A little adaptation is needed if you wish to define the relevant market in some way other than by territory. One advantage of territorial markets is that they can be defined with a high degree of certainty. If you wish to use sectoral distictions, take care to minimise ambiguity and vagueness.

What does the distributor have to provide to the supplier under the reporting clause?

The brief reporting clause from the standard template is quoted below:

"The Distributor will during the Term prepare and keep appropriate, accurate and up-to-date accounts and business records (including [insert details]) and within 10 Business Days following receipt of a written request from the Supplier, supply to the Supplier copies of any or all of these accounts and records."

More detailed reporting clauses are included in the premium document.

What does the legal compliance clause do?

This clause requires the distributor to comply with the laws in the territory in which it operates, and to obtain all licences, permits and approvals that are required for the operation of the distributorship.
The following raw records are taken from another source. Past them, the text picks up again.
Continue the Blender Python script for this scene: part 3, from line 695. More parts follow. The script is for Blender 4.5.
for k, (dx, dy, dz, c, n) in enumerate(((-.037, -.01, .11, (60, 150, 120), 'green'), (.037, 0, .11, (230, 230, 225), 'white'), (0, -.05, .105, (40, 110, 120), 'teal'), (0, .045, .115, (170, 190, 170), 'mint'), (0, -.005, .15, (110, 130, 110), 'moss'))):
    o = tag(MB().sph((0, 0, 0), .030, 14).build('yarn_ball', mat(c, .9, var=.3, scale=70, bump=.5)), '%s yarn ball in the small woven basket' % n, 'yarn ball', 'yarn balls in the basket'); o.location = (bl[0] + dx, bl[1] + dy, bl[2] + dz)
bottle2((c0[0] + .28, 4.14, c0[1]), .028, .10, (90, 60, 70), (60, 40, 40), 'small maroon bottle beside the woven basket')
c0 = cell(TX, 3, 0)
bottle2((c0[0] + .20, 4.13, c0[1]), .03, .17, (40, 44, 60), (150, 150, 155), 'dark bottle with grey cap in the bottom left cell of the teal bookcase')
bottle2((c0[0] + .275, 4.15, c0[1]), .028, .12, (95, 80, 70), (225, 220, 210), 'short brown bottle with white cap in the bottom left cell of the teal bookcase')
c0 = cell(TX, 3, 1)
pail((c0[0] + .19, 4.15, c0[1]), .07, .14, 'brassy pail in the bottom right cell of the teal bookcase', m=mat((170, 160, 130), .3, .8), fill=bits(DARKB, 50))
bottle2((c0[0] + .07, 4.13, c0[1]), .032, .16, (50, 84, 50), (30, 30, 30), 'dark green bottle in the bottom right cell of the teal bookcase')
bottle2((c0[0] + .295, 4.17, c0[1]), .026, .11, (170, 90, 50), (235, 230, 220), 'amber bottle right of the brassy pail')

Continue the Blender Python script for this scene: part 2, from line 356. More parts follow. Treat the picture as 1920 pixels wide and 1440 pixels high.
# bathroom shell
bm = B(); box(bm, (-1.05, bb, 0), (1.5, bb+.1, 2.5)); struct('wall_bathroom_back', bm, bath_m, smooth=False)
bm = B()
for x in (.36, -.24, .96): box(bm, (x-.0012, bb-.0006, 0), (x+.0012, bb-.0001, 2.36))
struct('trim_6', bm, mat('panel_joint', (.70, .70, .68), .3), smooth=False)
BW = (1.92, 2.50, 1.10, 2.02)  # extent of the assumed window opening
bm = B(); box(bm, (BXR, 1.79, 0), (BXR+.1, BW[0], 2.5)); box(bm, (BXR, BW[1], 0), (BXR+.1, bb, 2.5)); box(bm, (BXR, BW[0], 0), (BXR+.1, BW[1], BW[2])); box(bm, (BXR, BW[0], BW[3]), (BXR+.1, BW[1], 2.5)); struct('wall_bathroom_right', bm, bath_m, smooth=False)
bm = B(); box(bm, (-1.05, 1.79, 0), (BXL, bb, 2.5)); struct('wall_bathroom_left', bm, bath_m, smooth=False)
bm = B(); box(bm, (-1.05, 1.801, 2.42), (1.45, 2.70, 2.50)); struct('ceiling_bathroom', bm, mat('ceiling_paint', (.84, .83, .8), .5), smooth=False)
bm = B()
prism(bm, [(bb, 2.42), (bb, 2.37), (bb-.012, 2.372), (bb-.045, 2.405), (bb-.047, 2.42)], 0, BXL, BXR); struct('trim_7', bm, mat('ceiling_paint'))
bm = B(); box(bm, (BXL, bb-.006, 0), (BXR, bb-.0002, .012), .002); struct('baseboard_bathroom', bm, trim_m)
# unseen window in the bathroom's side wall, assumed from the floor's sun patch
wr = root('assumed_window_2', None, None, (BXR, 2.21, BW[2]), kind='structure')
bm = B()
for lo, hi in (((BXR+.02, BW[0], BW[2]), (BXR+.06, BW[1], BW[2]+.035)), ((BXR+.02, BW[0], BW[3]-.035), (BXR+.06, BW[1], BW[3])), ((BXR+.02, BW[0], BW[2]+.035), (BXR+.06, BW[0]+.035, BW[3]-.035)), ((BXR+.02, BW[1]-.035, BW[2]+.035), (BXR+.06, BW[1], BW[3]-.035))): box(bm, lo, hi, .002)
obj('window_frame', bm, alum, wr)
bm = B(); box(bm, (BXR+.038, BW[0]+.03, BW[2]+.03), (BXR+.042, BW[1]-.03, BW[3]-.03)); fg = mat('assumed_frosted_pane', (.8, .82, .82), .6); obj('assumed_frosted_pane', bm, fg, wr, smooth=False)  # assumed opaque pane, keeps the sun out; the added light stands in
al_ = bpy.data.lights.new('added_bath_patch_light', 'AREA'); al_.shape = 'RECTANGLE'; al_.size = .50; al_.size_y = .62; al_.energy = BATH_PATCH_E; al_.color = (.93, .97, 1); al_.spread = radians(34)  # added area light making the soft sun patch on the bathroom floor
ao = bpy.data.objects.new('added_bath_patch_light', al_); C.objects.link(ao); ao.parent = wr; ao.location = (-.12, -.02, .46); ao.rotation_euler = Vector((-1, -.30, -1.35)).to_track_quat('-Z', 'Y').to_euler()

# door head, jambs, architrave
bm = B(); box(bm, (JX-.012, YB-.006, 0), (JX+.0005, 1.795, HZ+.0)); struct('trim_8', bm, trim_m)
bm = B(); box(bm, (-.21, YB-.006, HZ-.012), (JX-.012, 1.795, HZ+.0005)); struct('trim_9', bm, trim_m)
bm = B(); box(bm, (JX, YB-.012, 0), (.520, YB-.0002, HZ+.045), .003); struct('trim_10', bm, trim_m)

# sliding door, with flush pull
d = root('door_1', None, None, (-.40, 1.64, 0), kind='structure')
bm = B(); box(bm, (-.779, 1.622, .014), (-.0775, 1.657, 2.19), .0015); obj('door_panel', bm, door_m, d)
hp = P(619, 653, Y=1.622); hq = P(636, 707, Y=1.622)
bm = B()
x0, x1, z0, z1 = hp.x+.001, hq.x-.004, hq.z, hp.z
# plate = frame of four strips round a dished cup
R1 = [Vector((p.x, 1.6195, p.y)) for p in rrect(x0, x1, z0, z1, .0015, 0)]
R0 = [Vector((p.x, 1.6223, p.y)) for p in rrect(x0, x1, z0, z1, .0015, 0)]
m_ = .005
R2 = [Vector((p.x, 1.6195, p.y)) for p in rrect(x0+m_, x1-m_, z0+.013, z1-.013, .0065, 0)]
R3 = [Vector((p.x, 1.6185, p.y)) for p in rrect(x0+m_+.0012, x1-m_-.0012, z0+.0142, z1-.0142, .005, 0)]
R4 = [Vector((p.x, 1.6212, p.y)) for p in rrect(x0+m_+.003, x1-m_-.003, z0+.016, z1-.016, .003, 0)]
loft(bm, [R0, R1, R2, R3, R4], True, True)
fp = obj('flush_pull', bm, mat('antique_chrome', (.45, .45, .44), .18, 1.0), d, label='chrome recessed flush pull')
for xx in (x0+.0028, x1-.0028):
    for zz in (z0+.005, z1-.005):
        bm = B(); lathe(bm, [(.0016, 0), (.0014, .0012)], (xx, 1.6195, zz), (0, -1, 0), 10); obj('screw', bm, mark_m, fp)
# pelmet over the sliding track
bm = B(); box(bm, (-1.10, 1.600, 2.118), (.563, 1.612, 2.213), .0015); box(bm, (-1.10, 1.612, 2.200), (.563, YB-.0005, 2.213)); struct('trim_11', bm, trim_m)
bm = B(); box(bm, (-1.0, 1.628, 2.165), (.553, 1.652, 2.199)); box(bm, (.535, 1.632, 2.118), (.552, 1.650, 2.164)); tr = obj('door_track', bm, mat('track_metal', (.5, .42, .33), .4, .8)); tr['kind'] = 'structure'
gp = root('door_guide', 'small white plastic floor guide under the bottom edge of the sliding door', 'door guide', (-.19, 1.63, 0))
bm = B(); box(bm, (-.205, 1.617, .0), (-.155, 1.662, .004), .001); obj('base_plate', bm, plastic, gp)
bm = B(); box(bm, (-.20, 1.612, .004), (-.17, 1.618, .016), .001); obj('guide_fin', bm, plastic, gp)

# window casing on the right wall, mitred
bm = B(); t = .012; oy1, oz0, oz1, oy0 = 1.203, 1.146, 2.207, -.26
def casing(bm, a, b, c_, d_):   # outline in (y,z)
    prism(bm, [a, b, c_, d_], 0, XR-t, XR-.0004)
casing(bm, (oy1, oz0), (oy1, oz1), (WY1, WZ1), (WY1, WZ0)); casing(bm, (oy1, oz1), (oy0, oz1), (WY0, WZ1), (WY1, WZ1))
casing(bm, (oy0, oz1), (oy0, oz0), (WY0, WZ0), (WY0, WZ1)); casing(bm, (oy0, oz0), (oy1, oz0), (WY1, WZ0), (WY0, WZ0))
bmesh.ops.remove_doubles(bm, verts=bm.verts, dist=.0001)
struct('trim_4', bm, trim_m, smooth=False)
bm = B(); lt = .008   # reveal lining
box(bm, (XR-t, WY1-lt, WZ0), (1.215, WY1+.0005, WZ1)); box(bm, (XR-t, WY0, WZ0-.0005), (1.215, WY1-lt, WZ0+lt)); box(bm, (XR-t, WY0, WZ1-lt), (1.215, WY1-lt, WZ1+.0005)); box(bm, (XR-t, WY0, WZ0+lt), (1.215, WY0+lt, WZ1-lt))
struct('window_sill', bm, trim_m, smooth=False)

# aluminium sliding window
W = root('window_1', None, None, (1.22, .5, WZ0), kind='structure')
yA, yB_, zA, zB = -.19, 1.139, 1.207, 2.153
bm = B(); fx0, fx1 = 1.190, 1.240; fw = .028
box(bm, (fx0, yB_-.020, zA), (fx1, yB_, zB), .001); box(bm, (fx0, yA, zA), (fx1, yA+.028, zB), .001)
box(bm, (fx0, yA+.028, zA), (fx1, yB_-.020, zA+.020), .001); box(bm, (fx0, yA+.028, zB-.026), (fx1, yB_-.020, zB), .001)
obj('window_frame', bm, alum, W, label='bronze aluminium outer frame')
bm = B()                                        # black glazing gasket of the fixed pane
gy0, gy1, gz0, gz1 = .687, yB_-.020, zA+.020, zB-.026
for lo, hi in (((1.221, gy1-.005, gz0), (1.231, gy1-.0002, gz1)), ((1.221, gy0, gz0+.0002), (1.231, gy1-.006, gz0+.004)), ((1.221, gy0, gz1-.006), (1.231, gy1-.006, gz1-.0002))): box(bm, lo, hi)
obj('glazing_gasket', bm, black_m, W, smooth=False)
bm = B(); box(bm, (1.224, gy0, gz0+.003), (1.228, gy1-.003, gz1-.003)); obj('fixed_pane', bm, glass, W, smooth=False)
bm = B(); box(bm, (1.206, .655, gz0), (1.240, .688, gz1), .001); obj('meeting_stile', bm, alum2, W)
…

Of course, the distributor has to do these things anyway, but this clause ensures that the failure to do them constitutes a breach of contract, creating rights for the supplier against the distributor.

What after-sales support is the distributor supposed to provide under this premium variant?

The (entirely optional) support clause provides that the distributor will provide "first line" support to customers, while the supplier will provide "second line" support to the distributor. The precise content of these different levels of support will vary dramatically with the nature of the products. For this reason, very abstract definitions are used. First line support is defined as "support in relation to the use of the Products and in relation to defects in the Products"; whereas second line support is defined as "support in relation to defects in the Products only". If you use the after-sales support clause, you will probably want to add some flesh to these skeletal definitions.

What happens under the distribution contract if products are defective?

The supplier warrants to the distributor that the products will be of satisfactory quality. If they are not, then the distributor has a right to return the products for a credit of the price or replacements, plus in either case a credit of the return costs. The choice of remedy may be granted to either party. This contractual right may be specified to be subject to any other legal rights the distributor has in the circumstances.